The price would not have been driven so high had their not been supply side issues for both metals. Inventory levels for many commodities are at an all time low and this adds to the difficulty quotient of calling prices. For aluminium, the supply side has been unable to respond to the increase in demand and heavy hand tactics in 2006 will add further pressure to the situation. The primary material, (Alumina derived from Bauxite) will be in short supply and will do nothing to ease prices. The year on year trend for aluminium stocks on the LME is down 7% on 2004. For copper, stockpiles are low and mine closures have acted like a buffer. Those stockpiles that are tracked by the LME have on occasions had less than 4 days global demand available. In addition to the discussion about fundamentals the historical reaction to high spot prices, (reducing local supply in the expectation of falls), has not had the expected result of increasing market supply and thus dampening prices. Indeed some suggest that these warped prices can even be justified!

Outlook: Demand will stay strong and supply will be slow to adjust therefore price could remain relatively high. Supply difficulties caused by industrial unrest will add price pressure. Some current counter intuitive statements suggest that some commentators think that supply and demand fundamentals are becoming more closely alligned even at these high price levels and that the growth in the global economy will support the current high metal prices. Such statements suggest that the cycle has legs and that the view that a sharp correction is due may be misleading.

2 Energy Costs

The mining and alloying process which is extremely energy intensive has been affected by the higher cost of energy that is affecting us all. Suppliers are often not making the high margins that could be expected during these high price times. Higher input costs act to restrict margins and can reduce supply if some leave the market. If supply is reduced the price will rise!

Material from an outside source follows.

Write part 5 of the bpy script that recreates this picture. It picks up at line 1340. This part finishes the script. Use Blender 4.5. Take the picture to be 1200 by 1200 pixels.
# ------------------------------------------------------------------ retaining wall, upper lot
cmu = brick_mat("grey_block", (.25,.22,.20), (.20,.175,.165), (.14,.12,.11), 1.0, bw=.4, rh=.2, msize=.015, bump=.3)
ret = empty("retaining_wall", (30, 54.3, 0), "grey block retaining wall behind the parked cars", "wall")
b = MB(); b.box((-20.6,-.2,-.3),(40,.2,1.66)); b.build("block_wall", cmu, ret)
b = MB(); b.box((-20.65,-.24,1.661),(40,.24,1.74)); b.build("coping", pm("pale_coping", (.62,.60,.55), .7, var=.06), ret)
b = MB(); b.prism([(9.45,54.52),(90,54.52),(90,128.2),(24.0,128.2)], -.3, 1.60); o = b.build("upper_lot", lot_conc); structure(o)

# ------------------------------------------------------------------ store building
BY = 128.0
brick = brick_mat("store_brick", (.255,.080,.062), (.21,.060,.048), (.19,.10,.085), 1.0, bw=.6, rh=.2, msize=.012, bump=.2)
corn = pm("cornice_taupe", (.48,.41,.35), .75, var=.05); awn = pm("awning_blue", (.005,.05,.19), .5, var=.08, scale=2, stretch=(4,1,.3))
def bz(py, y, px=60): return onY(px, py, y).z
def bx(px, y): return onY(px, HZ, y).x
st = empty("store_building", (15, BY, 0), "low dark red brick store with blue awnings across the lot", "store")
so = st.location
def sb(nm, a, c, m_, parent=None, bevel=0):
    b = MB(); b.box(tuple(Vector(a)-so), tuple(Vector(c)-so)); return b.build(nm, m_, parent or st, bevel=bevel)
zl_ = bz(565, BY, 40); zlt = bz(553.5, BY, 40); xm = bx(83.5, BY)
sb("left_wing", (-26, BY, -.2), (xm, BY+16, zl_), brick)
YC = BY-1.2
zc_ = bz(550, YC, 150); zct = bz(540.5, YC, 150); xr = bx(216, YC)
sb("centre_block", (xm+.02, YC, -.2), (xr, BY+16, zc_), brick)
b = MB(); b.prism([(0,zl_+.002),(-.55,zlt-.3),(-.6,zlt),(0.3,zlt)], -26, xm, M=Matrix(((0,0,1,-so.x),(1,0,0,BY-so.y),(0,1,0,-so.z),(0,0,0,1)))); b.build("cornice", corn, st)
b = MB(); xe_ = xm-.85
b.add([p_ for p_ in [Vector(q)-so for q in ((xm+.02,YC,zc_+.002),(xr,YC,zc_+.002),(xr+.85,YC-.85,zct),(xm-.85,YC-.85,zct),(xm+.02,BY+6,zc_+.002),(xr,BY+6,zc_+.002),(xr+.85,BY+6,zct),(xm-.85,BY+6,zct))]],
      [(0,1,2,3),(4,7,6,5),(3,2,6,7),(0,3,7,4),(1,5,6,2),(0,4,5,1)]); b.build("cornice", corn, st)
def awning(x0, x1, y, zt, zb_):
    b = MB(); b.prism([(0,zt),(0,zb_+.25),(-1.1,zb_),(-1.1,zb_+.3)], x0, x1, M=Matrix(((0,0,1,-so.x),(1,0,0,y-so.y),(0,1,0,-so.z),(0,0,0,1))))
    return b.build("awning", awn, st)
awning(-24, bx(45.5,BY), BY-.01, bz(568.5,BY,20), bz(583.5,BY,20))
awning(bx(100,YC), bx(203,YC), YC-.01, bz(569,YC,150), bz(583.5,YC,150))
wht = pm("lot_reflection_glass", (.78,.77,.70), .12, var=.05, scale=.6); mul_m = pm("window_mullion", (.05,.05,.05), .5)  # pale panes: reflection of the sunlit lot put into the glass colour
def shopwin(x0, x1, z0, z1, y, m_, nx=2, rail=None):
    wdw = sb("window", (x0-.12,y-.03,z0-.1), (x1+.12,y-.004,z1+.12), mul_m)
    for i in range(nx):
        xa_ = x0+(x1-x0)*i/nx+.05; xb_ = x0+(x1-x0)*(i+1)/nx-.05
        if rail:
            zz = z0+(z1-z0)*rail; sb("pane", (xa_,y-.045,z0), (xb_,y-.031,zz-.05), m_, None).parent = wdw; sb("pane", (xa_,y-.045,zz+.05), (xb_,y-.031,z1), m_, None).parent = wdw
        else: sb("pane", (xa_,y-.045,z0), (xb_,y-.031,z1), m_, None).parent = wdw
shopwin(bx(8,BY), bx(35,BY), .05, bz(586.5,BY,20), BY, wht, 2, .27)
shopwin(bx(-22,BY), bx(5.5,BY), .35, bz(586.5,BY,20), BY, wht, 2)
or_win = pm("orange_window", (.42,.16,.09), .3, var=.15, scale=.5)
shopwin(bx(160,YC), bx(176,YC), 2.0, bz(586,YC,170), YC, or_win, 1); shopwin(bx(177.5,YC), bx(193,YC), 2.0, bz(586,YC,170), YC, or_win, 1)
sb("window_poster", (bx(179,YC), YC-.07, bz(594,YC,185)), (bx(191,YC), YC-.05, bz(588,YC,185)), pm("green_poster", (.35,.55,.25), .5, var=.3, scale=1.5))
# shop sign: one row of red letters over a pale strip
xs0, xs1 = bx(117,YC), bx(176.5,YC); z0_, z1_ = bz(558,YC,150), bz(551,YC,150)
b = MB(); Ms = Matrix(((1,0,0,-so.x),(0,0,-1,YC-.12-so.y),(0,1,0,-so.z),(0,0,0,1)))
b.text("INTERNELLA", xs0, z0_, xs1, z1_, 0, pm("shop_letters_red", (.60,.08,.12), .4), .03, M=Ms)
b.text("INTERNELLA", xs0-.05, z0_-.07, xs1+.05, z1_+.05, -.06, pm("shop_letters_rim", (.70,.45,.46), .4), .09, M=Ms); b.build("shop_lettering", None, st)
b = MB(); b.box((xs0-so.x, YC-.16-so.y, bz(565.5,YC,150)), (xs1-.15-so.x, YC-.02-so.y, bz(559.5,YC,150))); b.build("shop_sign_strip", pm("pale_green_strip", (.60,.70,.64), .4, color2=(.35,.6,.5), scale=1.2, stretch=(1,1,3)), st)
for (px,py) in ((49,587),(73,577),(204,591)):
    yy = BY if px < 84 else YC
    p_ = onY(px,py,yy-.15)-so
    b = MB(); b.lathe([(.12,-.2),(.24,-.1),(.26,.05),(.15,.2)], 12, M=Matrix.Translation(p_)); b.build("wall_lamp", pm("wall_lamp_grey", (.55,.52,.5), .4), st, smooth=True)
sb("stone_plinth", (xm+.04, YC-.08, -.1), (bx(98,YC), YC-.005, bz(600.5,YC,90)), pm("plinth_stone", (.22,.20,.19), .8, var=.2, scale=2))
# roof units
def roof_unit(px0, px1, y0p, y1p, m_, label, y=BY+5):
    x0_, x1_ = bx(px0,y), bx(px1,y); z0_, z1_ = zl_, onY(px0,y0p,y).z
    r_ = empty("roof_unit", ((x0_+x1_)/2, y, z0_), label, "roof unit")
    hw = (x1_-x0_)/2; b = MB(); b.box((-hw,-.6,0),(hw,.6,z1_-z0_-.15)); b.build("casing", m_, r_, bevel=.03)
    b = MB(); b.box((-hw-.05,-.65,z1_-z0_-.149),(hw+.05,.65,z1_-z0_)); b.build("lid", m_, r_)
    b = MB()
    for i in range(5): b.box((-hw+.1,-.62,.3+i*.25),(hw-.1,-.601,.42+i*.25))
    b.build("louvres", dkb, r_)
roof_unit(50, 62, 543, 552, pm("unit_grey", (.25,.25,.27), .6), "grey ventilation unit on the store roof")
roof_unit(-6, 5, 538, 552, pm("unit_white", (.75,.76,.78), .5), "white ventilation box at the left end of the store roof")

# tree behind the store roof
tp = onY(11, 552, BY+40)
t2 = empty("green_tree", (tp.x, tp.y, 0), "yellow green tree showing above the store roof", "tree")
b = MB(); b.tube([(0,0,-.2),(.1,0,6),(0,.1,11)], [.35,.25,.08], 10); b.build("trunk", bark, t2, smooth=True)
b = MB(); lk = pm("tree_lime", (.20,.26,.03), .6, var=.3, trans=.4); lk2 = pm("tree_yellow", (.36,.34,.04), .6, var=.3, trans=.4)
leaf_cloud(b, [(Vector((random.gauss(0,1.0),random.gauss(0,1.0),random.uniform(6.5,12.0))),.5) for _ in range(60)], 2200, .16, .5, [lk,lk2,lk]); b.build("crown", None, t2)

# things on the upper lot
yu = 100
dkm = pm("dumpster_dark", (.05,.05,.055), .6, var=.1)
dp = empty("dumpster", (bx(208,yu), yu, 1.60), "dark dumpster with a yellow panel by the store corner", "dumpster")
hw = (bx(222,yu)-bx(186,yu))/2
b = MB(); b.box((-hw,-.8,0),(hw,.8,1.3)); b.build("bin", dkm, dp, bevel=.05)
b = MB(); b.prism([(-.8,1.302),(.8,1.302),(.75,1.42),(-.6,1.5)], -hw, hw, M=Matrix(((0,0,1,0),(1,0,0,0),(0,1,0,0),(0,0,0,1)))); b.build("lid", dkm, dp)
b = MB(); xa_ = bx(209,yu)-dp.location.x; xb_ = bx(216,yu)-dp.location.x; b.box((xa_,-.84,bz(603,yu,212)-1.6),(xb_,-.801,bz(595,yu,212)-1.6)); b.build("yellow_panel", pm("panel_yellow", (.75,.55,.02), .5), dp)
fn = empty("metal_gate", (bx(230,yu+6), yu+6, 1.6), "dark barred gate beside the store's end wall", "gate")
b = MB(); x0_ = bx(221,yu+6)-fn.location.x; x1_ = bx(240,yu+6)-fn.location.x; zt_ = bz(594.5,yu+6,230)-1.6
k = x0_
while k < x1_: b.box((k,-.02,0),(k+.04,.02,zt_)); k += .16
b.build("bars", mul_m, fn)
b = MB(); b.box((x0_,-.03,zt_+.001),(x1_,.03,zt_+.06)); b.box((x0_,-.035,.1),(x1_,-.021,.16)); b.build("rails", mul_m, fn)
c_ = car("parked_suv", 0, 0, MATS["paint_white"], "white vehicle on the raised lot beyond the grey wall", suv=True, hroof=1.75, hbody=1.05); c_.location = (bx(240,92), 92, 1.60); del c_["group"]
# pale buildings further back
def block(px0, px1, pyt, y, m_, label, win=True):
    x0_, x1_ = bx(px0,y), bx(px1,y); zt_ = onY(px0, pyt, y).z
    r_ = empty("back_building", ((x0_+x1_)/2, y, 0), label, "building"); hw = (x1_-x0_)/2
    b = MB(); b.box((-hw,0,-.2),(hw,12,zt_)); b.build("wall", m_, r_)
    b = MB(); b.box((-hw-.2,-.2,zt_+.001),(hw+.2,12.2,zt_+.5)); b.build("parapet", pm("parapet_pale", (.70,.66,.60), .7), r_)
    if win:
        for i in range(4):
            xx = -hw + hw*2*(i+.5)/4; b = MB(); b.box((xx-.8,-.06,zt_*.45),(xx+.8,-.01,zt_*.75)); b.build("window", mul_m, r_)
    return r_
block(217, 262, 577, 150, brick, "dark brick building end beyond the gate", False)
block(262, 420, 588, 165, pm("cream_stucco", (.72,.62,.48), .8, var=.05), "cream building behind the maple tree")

Outlook: Energy costs may abate slightly but possibly not to pre 2005 levels.

3 Non-Fundamentals

During 2005 commodities outperformed equities and bonds on some markets. This performance, as well as a general need for many funds to diversify, has encouraged an inflow of money to commodities from hedge funds and pension funds. During 2005, the Goldman Sachs Commodity Index rose greatly in excess of the 18% achieved by the FTSE 100 share index.

During 2005 and certainly into 2006 there will remain a strong undercurrent of fund interest which will drive the market on money rather than fundamentals. This has been the case for the first three months of 2006. Indeed much of the commodity talk of late has been of when funds buy and when they take profit and of the impact in the market that results. The prevailing market sentiment seems to have been to avoid standing in the way of the bulls that sometimes seem act as if they would buy at any price! Copper had led the field in 2005 but there are signs that funds seeking to spread risk are to rotate into Aluminium, Lead and Zinc. During 2006 copper has been extremely volatile though other metals such as Nickel have sparked interest too. The strong performance of some of the major equity markets might prompt a degree or two of investment rotation away from commodities that may remove of the heat.

Outlook: As long as commodities perform well, interest from non users will cause price pressure. 2006 is bearing out this view.

Reviewing the previous year and 2006 to date suggests that the market for metals is in some sort of a super cycle. This is a speculative bubble with enough self fulfilling prophecies built in to suggest that prices will remain strong in the immediate future. It is becoming ever harder to call the markets and the real question regards the position of the cycle peak. Traditional forecasting methodologies are even becoming less appropriate to calling the future price and this might be contributing to the strength of the super cycle. The rounds of grow, consolidate and then grow some more, in the absence of a major shock, looks likely to be with us for a while.